## Given exercise
Your task is to copy the listing exactly, with the pictures left out.

## Supplied material
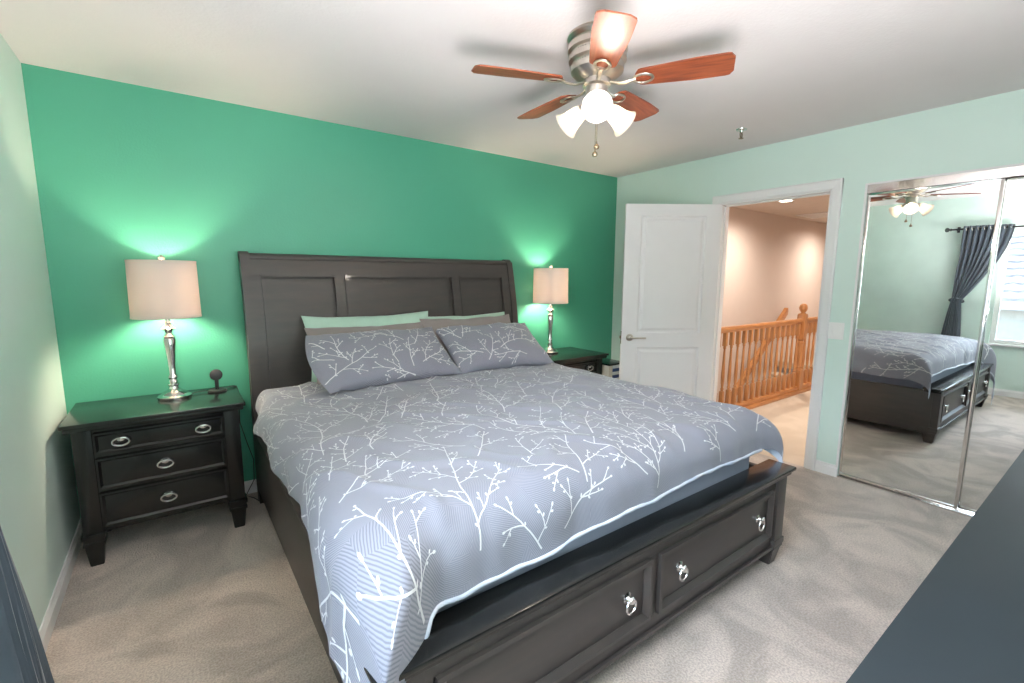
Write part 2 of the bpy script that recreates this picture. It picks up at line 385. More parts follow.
rg = thing('stair_railing', 'honey oak balustrade with turned balusters along the landing outside the door', 'railing', (4.6, HY, 0))
bm = bmesh.new(); box(bm, 0, 6.2, -.055, .055, 0, .045, .006); box(bm, 0, 6.2, -.036, .036, .045, .09, .008); obj('base_rail', bm, oakx, rg)
bm = bmesh.new()
prism(bm, [(-.02, 0), (.02, 0), (.022, .016), (.032, .028), (.032, .044), (.022, .058), (0, .063), (-.022, .058), (-.032, .044), (-.032, .028), (-.022, .016)], lambda p, q, t: Vector((t, p, .885+q)), 0, 2.165)
prism(bm, [(-.02, 0), (.02, 0), (.022, .016), (.032, .028), (.032, .044), (.022, .058), (0, .063), (-.022, .058), (-.032, .044), (-.032, .028), (-.022, .016)], lambda p, q, t: Vector((t, p, .885+q)), 2.255, 6.2)
obj('handrail', bm, oakx, rg)
bm = bmesh.new(); nx = 2.21
box(bm, nx-.045, nx+.045, -.045, .045, 0, .30, .004)
lathe(bm, [(.044, .30), (.030, .315), (.041, .335), (.030, .355), (.036, .42), (.040, .52), (.030, .62), (.041, .645), (.028, .665), (.044, .69)], (nx, 0, 0))
box(bm, nx-.045, nx+.045, -.045, .045, .69, .99, .004)
lathe(bm, [(.052, .985), (.052, 1.0), (.030, 1.008), (.022, 1.018), (.030, 1.028), (.043, 1.05), (.047, 1.075), (.040, 1.105), (.022, 1.125), (0, 1.13)], (nx, 0, 0))
obj('newel_post', bm, oak, rg)
def baluster(x):
    bm = bmesh.new(); a = .019
    box(bm, x-a, x+a, -a, a, .085, .27, .003)
    lathe(bm, [(.018, .27), (.011, .28), (.018, .295), (.011, .31), (.017, .36), (.0185, .42), (.014, .56), (.010, .70), (.010, .715), (.017, .725), (.012, .735), (.018, .745)], (x, 0, 0), seg=12)
    box(bm, x-a, x+a, -a, a, .745, .89, .003)
    return bm
b0 = obj('baluster', baluster(0), oak, rg)
xs = [.06+.128*k for k in range(17)] + [2.335+.128*k for k in range(28)]
b0.location.x = xs[0]
for x in xs[1:]:
    c = b0.copy(); COL.objects.link(c); c.location.x = x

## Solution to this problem
Write part 2 of the bpy script that recreates this picture. It picks up at line 385. More parts follow.
rg = thing('stair_railing', 'honey oak balustrade with turned balusters along the landing outside the door', 'railing', (4.6, HY, 0))
bm = bmesh.new(); box(bm, 0, 6.2, -.055, .055, 0, .045, .006); box(bm, 0, 6.2, -.036, .036, .045, .09, .008); obj('base_rail', bm, oakx, rg)
bm = bmesh.new()
prism(bm, [(-.02, 0), (.02, 0), (.022, .016), (.032, .028), (.032, .044), (.022, .058), (0, .063), (-.022, .058), (-.032, .044), (-.032, .028), (-.022, .016)], lambda p, q, t: Vector((t, p, .885+q)), 0, 2.165)
prism(bm, [(-.02, 0), (.02, 0), (.022, .016), (.032, .028), (.032, .044), (.022, .058), (0, .063), (-.022, .058), (-.032, .044), (-.032, .028), (-.022, .016)], lambda p, q, t: Vector((t, p, .885+q)), 2.255, 6.2)
obj('handrail', bm, oakx, rg)
bm = bmesh.new(); nx = 2.21
box(bm, nx-.045, nx+.045, -.045, .045, 0, .30, .004)
lathe(bm, [(.044, .30), (.030, .315), (.041, .335), (.030, .355), (.036, .42), (.040, .52), (.030, .62), (.041, .645), (.028, .665), (.044, .69)], (nx, 0, 0))
box(bm, nx-.045, nx+.045, -.045, .045, .69, .99, .004)
lathe(bm, [(.052, .985), (.052, 1.0), (.030, 1.008), (.022, 1.018), (.030, 1.028), (.043, 1.05), (.047, 1.075), (.040, 1.105), (.022, 1.125), (0, 1.13)], (nx, 0, 0))
obj('newel_post', bm, oak, rg)
def baluster(x):
    bm = bmesh.new(); a = .019
    box(bm, x-a, x+a, -a, a, .085, .27, .003)
    lathe(bm, [(.018, .27), (.011, .28), (.018, .295), (.011, .31), (.017, .36), (.0185, .42), (.014, .56), (.010, .70), (.010, .715), (.017, .725), (.012, .735), (.018, .745)], (x, 0, 0), seg=12)
    box(bm, x-a, x+a, -a, a, .745, .89, .003)
    return bm
b0 = obj('baluster', baluster(0), oak, rg)
xs = [.06+.128*k for k in range(17)] + [2.335+.128*k for k in range(28)]
b0.location.x = xs[0]
for x in xs[1:]:
    c = b0.copy(); COL.objects.link(c); c.location.x = x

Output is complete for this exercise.